In the first century there was a multiplicity of churches divided by geography but all expressions of the one true church of Jesus Christ. There were regional churches in Judea, Galatia, Samaria, Macedonia and Asia, but they were all still part of the one true church. There were cultural differences between the Hellenistic Greek churches and the Judeo Christian churches. There was a high church in Jerusalem and a Pentecostal church in Corinth with different styles, and who knows maybe even different hymns, but they weren’t in conflict with the unity of the whole church. Instead they existed in different places, expressed different styles, but were clearly one in Christ.
 
So what David Watson wrote in the 70’s is still true today, “No single Christian denomination has the monopoly on the whole counsel of God” Instead different churches see clearly certain aspects of God’s truth, for example, the Calvinists may have a strong emphasis on the sovereignty and holiness of God, while the Pentecostals give joyful enthusiasm and a new insights into the doctrine and experience of the Holy Spirit, The evangelicals give through biblical foundations, while radical Christians disturbed and challenge injustice through politics and social reform and the Roman Catholics give an understanding of community and the corporate nature of the church. And more. As we learn to love each other for the differences we bring and value each other’s contribution then we will show our unity in love to the world and begin to turn ourselves into outward thinking communities with a mission. The Archbishop was asked “what gives you hope?” He took a while to think before replying “When I see churches engaging with people outside the church.”
 
So the challenge to Christ Church is that in order to build our church, we need to be one; One with Christ, one with each other, one with the wider Church and one with the church across history, so that those outside will see the uniqueness of the love of Jesus which holds a group of totally diverse individuals together regardless of age, race, culture, economic status or gender. In this way those outside the church will be curious about what we are doing and be drawn to us so we can begin to build relationships with them. In this way our love for each other turns us round from being inward looking to being sent outward as we find ways of engaging with the needs of the world around us.
 
Yesterday I was at a conference led by Krish Kandiah, founder of Homes for good an, organisation which is encouraging families to provide homes for children in care and for churches to offer welcoming communities for them. They are particularly well known for the work they have done encouraging our government to accept unaccompanied refugee children into our country. Krish spoke about a conversation with a social worker who said, “If this is what the Church is about then I want to know more.” People see the way in which we behave and react accordingly.
 
So what links do we have already and where can we start to build.

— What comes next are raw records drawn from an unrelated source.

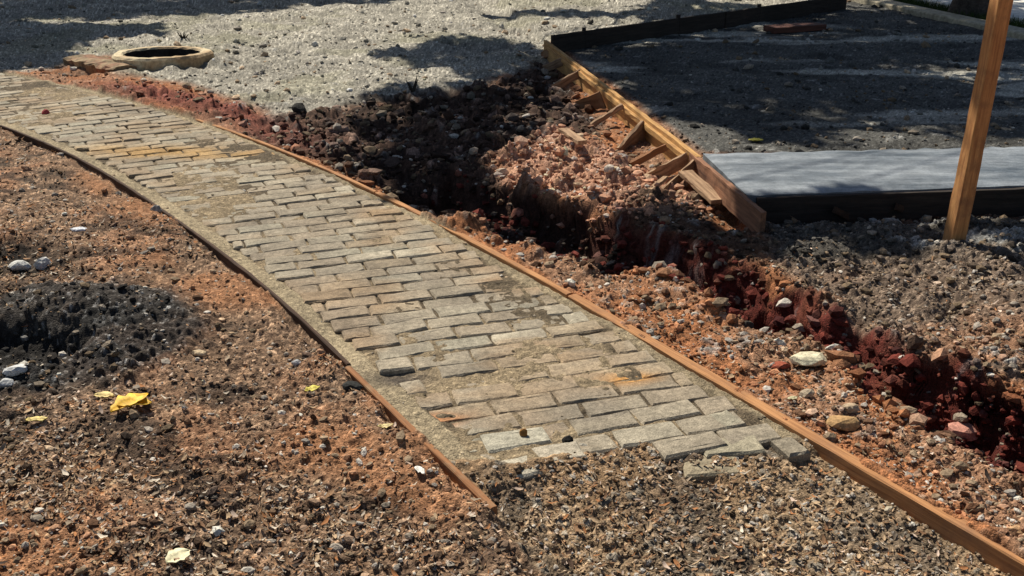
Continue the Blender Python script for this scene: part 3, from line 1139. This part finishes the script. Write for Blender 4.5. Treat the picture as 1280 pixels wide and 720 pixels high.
rock(57, 143, 12, .8, (.42, .08, .08), 'stone', 'pinkish red lump on the far end of the paved path', seed=31)
rock(775, 262, 16, .6, (.50, .26, .20), 'clod', 'pinkish clod on the shaded lip of the trench below the mound', 'clod', seed=32)


def leaf_geo(p, L, Wd, ang, r, curl=.35, lobes=0):
    """a curled leaf blade with a midrib; returns vertices and faces"""
    n = 9
    V, Fc = [], []
    ca, sa = math.cos(ang), math.sin(ang)
    for i in range(n + 1):
        t = i / n
        w = Wd / 2 * (math.sin(math.pi * min(1, t * .96 + .02)) ** .8) * (1 + lobes * .35 * math.sin(t * 19))
        x = (t - .5) * L
        zz = curl * L * ((t - .5) ** 2) * 1.2
        for q in (-1, -.5, 0, .5, 1):
            y = q * w
            z = zz + abs(q) * w * .5 + r.normal(0, .002)
            V.append((p[0] + ca * x - sa * y, p[1] + sa * x + ca * y, p[2] + z + .003))
    for i in range(n):
        for j in range(4):
            a = i * 5 + j
            Fc.append((a, a + 1, a + 6, a + 5))
    return V, Fc


def leaf(px, py, L, Wd, ang, col, label, seed, group='fallen leaves', n=1, lobes=0, curl=.35):
    r = np.random.default_rng(seed)
    p = P(px, py, -.02)
    p[2] = max(zg(p[0], p[1]), zg(p[0] + .02, p[1] - .02), zg(p[0] - .02, p[1])) + .004
    V, Fc = [], []
    for k in range(n):
        q = p + np.array([r.normal(0, .012), r.normal(0, .008), .003 * k]) if n > 1 else p
        v, f = leaf_geo(q, L * r.uniform(.8, 1.1), Wd, ang + (k * .9 if n > 1 else 0), r, curl, lobes)
        o = len(V)
        V += v
        Fc += [tuple(i + o for i in g) for g in f]
    m, nt, b = new_mat('leaf_blade')
    tc = nt.nodes.new('ShaderNodeTexCoord')
    rgb = nt.nodes.new('ShaderNodeRGB')
    rgb.outputs[0].default_value = (*col, 1)
    nt.links.new(mul_noise(nt, rgb.outputs[0], tc.outputs['Object'], (40, 150), ((.65, 1.2), (.8, 1.1))), b.inputs['Base Color'])
    b.inputs['Roughness'].default_value = .7
    o = mesh_obj('leaf', V, Fc, m, loc=p, smooth=True)
    sd = o.modifiers.new('thickness', 'SOLIDIFY')
    sd.thickness = .0012
    tag(o, label, 'leaf', group)


leaf(166, 520, .135, .075, .1, (.78, .46, .02), 'large crumpled bright yellow leaf near the dark gravel heap', 1, n=2, lobes=.6, curl=.12)
leaf(132, 506, .075, .04, -.1, (.72, .55, .20), 'pale yellow leaf just behind the large bright yellow leaf', 2)
leaf(48, 533, .08, .03, .1, (.70, .54, .16), 'narrow pale yellow leaf nearest the edge beside the large yellow one', 3)
leaf(391, 495, .05, .035, .6, (.60, .50, .06), 'small greenish yellow leaf between the orange soil and path edging', 4)
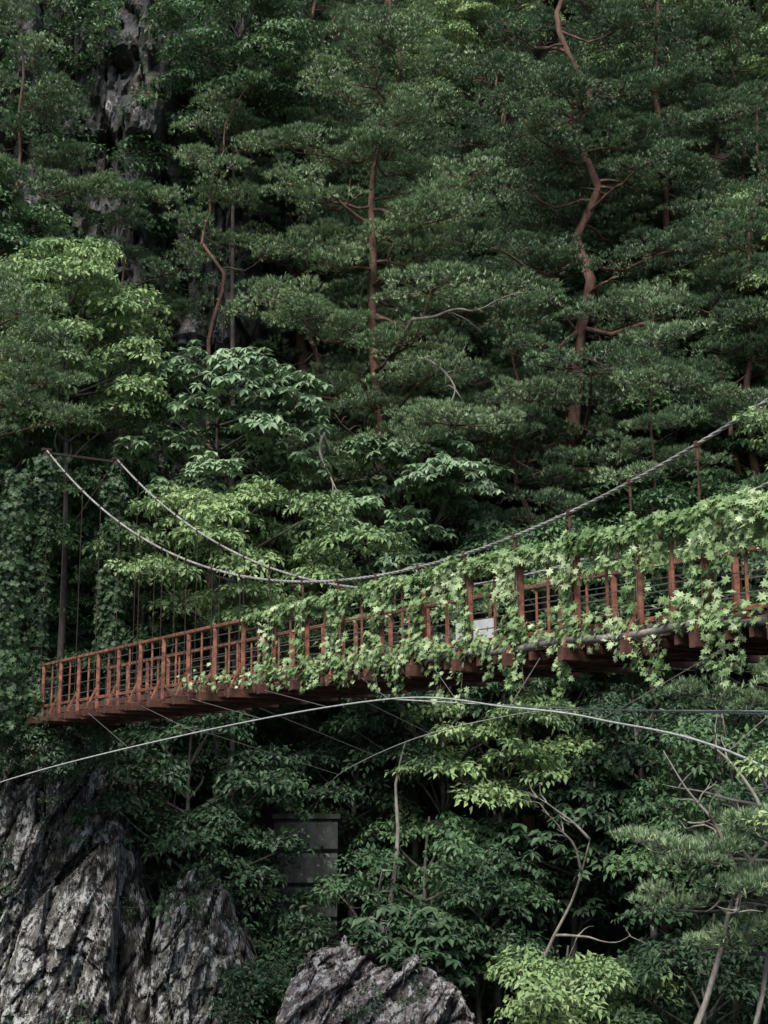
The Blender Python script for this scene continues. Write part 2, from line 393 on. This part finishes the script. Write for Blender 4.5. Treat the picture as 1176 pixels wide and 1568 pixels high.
for k in range(13,27,2):
    s0=st[k];s1=st[min(k+2,len(st)-1)]-.15; P=[]
    for i in range(7):
        t=i/6; s=s0+(s1-s0)*t
        P.append(BP(s,-.16+.05*math.sin(k*2.1),dz(s)-.08-.05*math.sin(PI*t)+.04*math.sin(k*3)*(t-.5)))
    b.tube(P,.05,8)
b.obj('edge_logs',M_wood,br,True)
for w_,nm in ((-.12,'main_cable_near'),(W+.12,'main_cable_far')):
    b=MB(); n=900
    for k in range(3):
        P=[]
        for i in range(n+1):
            s=SP*i/n; ph=i*.55+k*2*PI/3
            P.append(BP(s,w_+.012*math.cos(ph),cz(s)+.012*math.sin(ph)))
        b.tube(P,.0155,5)
    b.obj(nm,M_rope,br,True)
b=MB()
for w_ in (-.12,W+.12):
    b.tube([BP(0,w_,cz(0)),BP(-12,w_,3.5)],.022,8); b.tube([BP(SP,w_,cz(SP)),BP(SP+14,w_,-1)],.022,8)
b.obj('back_stays',M_steel,br,True)
b=MB();b3=MB()
for w_ in (-.12,W+.12):
    for s in st:
        z0=dz(s)-.26; z1=cz(s); q=b3 if s<13 else b
        q.tube([BP(s,w_,z0),BP(s,w_,z1)],.009 if s<13 else .012,5)
        q.beam(BP(s-.03,w_,z1),BP(s+.03,w_,z1),.065,.075)
        q.tube([BP(s,w_,z1-.2),BP(s,w_,z1-.02)],.012 if s<13 else .02,6)
b.obj('hangers',M_rustD,br); b3.obj('long_hangers',M_steel,br)
b=MB()
for s in (0,SP):
    for w_ in (-.12,W+.12):
        zt=cz(s)
        b.beam(BP(s,w_,.6),BP(s,w_,zt-.05),.15,.15)
        b.beam(BP(s,w_-.12,zt),BP(s,w_+.12,zt),.13,.07)
    b.beam(BP(s,0,cz(s)-.08),BP(s,W,cz(s)-.08),.05,.06)
b.obj('towers',M_steel,br)
b=MB(); b.beam(BP(15.9,W-.06,dz(17)+.50),BP(16.95,W-.06,dz(17)+.50),.03,.42)
so=b.obj('notice_board',M_sign)
b=MB(); b.beam(BP(16.0,W-.03,dz(17)+.1),BP(16.0,W-.03,dz(17)+.8),.04,.04); b.beam(BP(16.8,W-.03,dz(17)+.1),BP(16.8,W-.03,dz(17)+.8),.04,.04)
b.obj('sign_posts',M_rustD,so)
wc=empty('wind_guy_cables')
near=catmull([(-13,38,-1.2),(-7.95,30,.02),(-3.4,26,.90),(.07,22,1.27),(1.66,19,.99),(2.64,17.5,.76),(3.45,13,.13),(4.6,8,-1.6)],12)
far=catmull([(.07,22,1.27),(2.84,20,1.02),(4.55,17,.84),(8,13,.6)],10)
pcb=catmull([(-2.1,41.9,-.85),(-1.4,40,.1),(-.47,37,.6),(.76,32,1.0),(1.95,28,1.2),(2.95,24,1.2),(4.6,18,.86),(8,12,.4)],10)
for P,r,nm in ((near,.0135,'guy_near'),(far,.010,'guy_middle'),(pcb,.012,'guy_far')):
    b=MB(); b.tube(P,r,7); b.obj(nm,M_cable,wc,True)
b=MB()
def tie(P,i,s,w_): b.tube([P[i],BP(s,w_,dz(s)-.3)],.0055,4)
for i,s in ((20,4.),(24,7.),(28,9.5),(32,12.5),(36,15.9),(42,18),(48,20.5),(60,24.2),(70,26)): tie(near,i,s,-.25)
for i,s in ((12,3.),(22,8),(32,12),(42,17),(52,21),(60,26)): tie(pcb,i,s,W+.25)
b.tube([pcb[10],(-2.9,41.9,-.8)],.01,4)
b.obj('ties',M_wire,wc)
# ------------------------------------------------------------ vines
vp=[];vd=[];vn=[];vs=[];vt=[]
stems=MB()
R_=random.gauss
def vine_leaf_at(p,out,sz=(.085,.15),upw=.8):
    n=(out.x+R_(0,.45),out.y+R_(0,.45),upw+R_(0,.4))
    d=(out.x*.5+R_(0,.5),out.y*.5+R_(0,.5),-.75+R_(0,.4))
    vp.append(tuple(p));vd.append(d);vn.append(n);vs.append(random.uniform(*sz))
    vt.append(max(0,min(.7,.38+.55*fb(p.x*1.5,p.y*1.5,p.z*2.5,2))))
OUT=-PW
def lump(s,k): return .5+.5*noise.noise(Vector((s*.9,k*3.3,0)))+.6*noise.noise(Vector((s*2.7,k*5,1)))
s=11.3
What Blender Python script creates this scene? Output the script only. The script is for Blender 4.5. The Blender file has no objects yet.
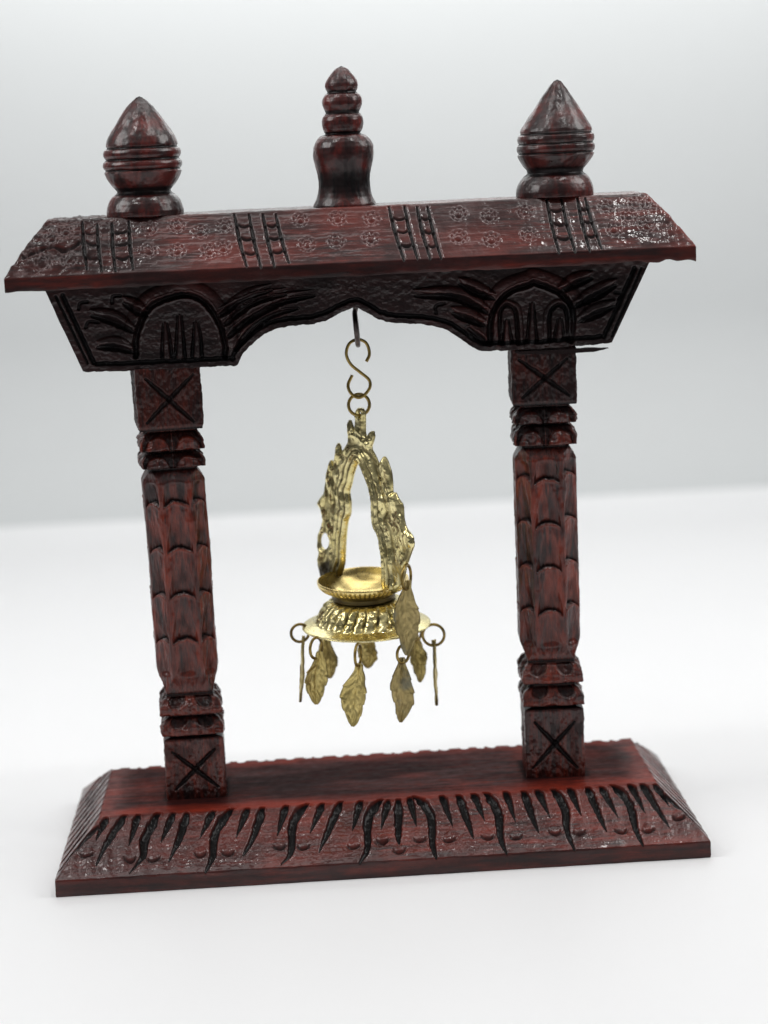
import bpy
import numpy as np
from math import pi, sin, cos, radians
from mathutils import Vector, Matrix

# A small carved wooden gateway stand with a hanging brass lamp. One unit is ten centimetres.
# Measured points of the carving: (x, y) in plan for the base and roof slopes, (x, z) for upright faces.
LIGHT_TOP, LIGHT_L, LIGHT_R, LIGHT_KEY, LIGHT_WALL, WORLD = 260.0, 295.0, 300.0, 70.0, 430.0, .28
BASE_STROKES = [(1, [(-0.9396, -0.29),(-0.9721, -0.3616)]),(2, [(-0.8777, -0.2806),(-0.929, -0.3643),(-0.9684, -0.4469)]),(1, [(-0.831, -0.2836),(-0.8591, -0.3849)]),(3, [(-0.7641, -0.2795),(-0.8058, -0.364),(-0.812, -0.4281),(-0.8562, -0.484)]),(1, [(-0.7111, -0.2845),(-0.7516, -0.3836)]),(2, [(-0.6643, -0.2875),(-0.6901, -0.3713),(-0.7246, -0.4527)]),(1, [(-0.5739, -0.2849),(-0.6208, -0.3756)]),(3, [(-0.5113, -0.2755),(-0.5666, -0.3546),(-0.578, -0.4428),(-0.6057, -0.5013)]),(1, [(-0.4567, -0.2823),(-0.4974, -0.3802)]),(2, [(-0.4051, -0.2822),(-0.4354, -0.3711),(-0.4756, -0.4492)]),(1, [(-0.3236, -0.279),(-0.3585, -0.384)]),(3, [(-0.2529, -0.2751),(-0.3026, -0.3385),(-0.3145, -0.4434),(-0.3498, -0.4858)]),(1, [(-0.1982, -0.2786),(-0.2471, -0.3829)]),(2, [(-0.1352, -0.2742),(-0.1794, -0.3627),(-0.2197, -0.4493)]),(1, [(-0.0679, -0.2785),(-0.1032, -0.3839)]),(3, [(0.0032, -0.2746),(-0.0455, -0.3382),(-0.0564, -0.4436),(-0.0912, -0.5021)]),(1, [(0.0275, -0.2845),(-0.0054, -0.3819)]),(2, [(0.0622, -0.2833),(0.0533, -0.3856),(0.0515, -0.4423)]),(1, [(0.1025, -0.2724),(0.1159, -0.3813)]),(3, [(0.1189, -0.2651),(0.1672, -0.3351),(0.1642, -0.4413),(0.1733, -0.5028)]),(1, [(0.213, -0.271),(0.2395, -0.3891)]),(2, [(0.271, -0.2747),(0.2896, -0.3594),(0.3042, -0.434)]),(1, [(0.3233, -0.2729),(0.3502, -0.3747)]),(3, [(0.3665, -0.2689),(0.3983, -0.3414),(0.3964, -0.4398),(0.4115, -0.5003)]),(1, [(0.4346, -0.2681),(0.4548, -0.3863)]),(2, [(0.4974, -0.2721),(0.5102, -0.3484),(0.5267, -0.4285)]),(1, [(0.5453, -0.2701),(0.5733, -0.3773)]),(3, [(0.6007, -0.2702),(0.6294, -0.3393),(0.6242, -0.4216),(0.6394, -0.5002)]),(1, [(0.6562, -0.2703),(0.681, -0.3791)]),(2, [(0.7193, -0.2726),(0.737, -0.3545),(0.7568, -0.4381)]),(1, [(0.7662, -0.2773),(0.8057, -0.392)]),(3, [(0.8072, -0.2697),(0.8504, -0.3366),(0.8568, -0.4281),(0.8727, -0.5069)]),(1, [(0.8676, -0.2701),(0.9001, -0.3814)]),(2, [(0.9101, -0.2728),(0.9362, -0.342),(0.9717, -0.4386)]),(1, [(0.9555, -0.2842),(0.9874, -0.362)])]
BASE_DOTS = [(-0.9995, -0.4002),(-0.8549, -0.4222),(-0.7738, -0.4273),(-0.6177, -0.4195),(-0.5257, -0.422),(-0.3518, -0.412),(-0.2704, -0.4172),(-0.1012, -0.4246),(-0.0081, -0.4175),(-0.003, -0.4113),(0.0508, -0.4503),(0.1236, -0.4145),(0.2236, -0.4208),(0.3523, -0.4207),(0.4493, -0.4269),(0.5825, -0.419),(0.6658, -0.4242),(0.8053, -0.4281),(0.8999, -0.4308),(1.0127, -0.3918)]
LADDERS = [[((-0.8896, -0.1476),(-0.8739, -0.2696)),((-0.8405, -0.1573),(-0.8261, -0.2754)),((-0.7924, -0.1539),(-0.7813, -0.2771)),((-0.7363, -0.1533),(-0.7244, -0.2726))], [((-0.3877, -0.1479),(-0.3539, -0.2788)),((-0.3393, -0.1497),(-0.3074, -0.2831)),((-0.293, -0.1514),(-0.2632, -0.2822)),((-0.25, -0.153),(-0.2154, -0.2763))], [((0.1265, -0.1474),(0.1614, -0.2814)),((0.1784, -0.1496),(0.2061, -0.2792)),((0.2196, -0.1512),(0.248, -0.2834)),((0.2548, -0.1525),(0.2857, -0.2874))], [((0.6546, -0.1469),(0.6729, -0.2804)),((0.703, -0.1452),(0.7272, -0.2858)),((0.7564, -0.1472),(0.7748, -0.2809)),((0.7831, -0.1482),(0.8148, -0.278))]]
STARS = [(-0.1706, -0.1705),(-0.0471, -0.1714),(0.0667, -0.1756),(-0.1517, -0.2332),(-0.0569, -0.2293),(0.0569, -0.2261),(-0.4222, -0.1762),(-0.4294, -0.2317),(0.3552, -0.1747),(0.4554, -0.1846),(0.578, -0.1768),(0.3474, -0.2327),(0.4547, -0.2428),(0.5803, -0.2353),(-0.6707, -0.1744),(-0.5762, -0.1704),(-0.5012, -0.1881),(-0.6716, -0.23),(-0.5779, -0.2335),(-0.4748, -0.2374),(-0.9905, -0.1922),(-0.9438, -0.1754),(-1.0172, -0.2502),(-0.9334, -0.246),(-1.0551, -0.2267),(0.8463, -0.1768),(0.9514, -0.1709),(1.0086, -0.1763),(0.8639, -0.2361),(0.9725, -0.2304),(0.9195, -0.2057)]
BEAM_BOTTOM = [(-0.9229, 1.7131),(-0.7995, 1.7103),(-0.6658, 1.7093),(-0.5318, 1.7086),(-0.4069, 1.7085),(-0.3853, 1.749),(-0.3498, 1.781),(-0.3096, 1.8127),(-0.2656, 1.8279),(-0.2076, 1.8337),(-0.1498, 1.8356),(-0.1012, 1.8458),(-0.052, 1.8674),(-0.0127, 1.8828),(0.0019, 1.8868),(0.0346, 1.866),(0.0721, 1.8421),(0.1101, 1.8287),(0.1266, 1.8257),(0.2211, 1.8172),(0.2917, 1.8003),(0.3303, 1.7746),(0.3689, 1.745),(0.4115, 1.7167),(0.5112, 1.714),(0.6166, 1.7138),(0.7358, 1.7164),(0.821, 1.7196),(0.862, 1.722)]
BEAM_TOP = [(-1.0318, 1.9957),(1.0009, 1.9984)]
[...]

We only need to look as far as the notice sheet. There is the pastoral care course, where we can learn how to lovingly engage with the needs of people in our own church. There is the prayer meeting at St Polycarp’s next week where we can be one with our neighbouring churches. It was a privilege to join in with the previous meeting at Wadsley Bridge to support them in their work and be inspired for ourselves. And further ahead is harvest where we can show our love for the wider church and the world by supporting Christian Aid financially or bringing food for those in need nearer to us. These are the relationships we have started and we have a responsibility to build on them to give people the opportunity to see and know the love of God.
 
But, in the end we love each other not for our own sakes, not just for the church’s sake, not even so the world will believe, but because this is how we share the life of God and how we come to be with God and in God and how we share his glory.
Amen

Questions
What experiences do you have of belonging to another denomination?
How should we handle sincere differences of belief between Christians?
In what way should Christians be different from the people around them?
In what ways can Christ Church engage with people outside the church and meet their needs?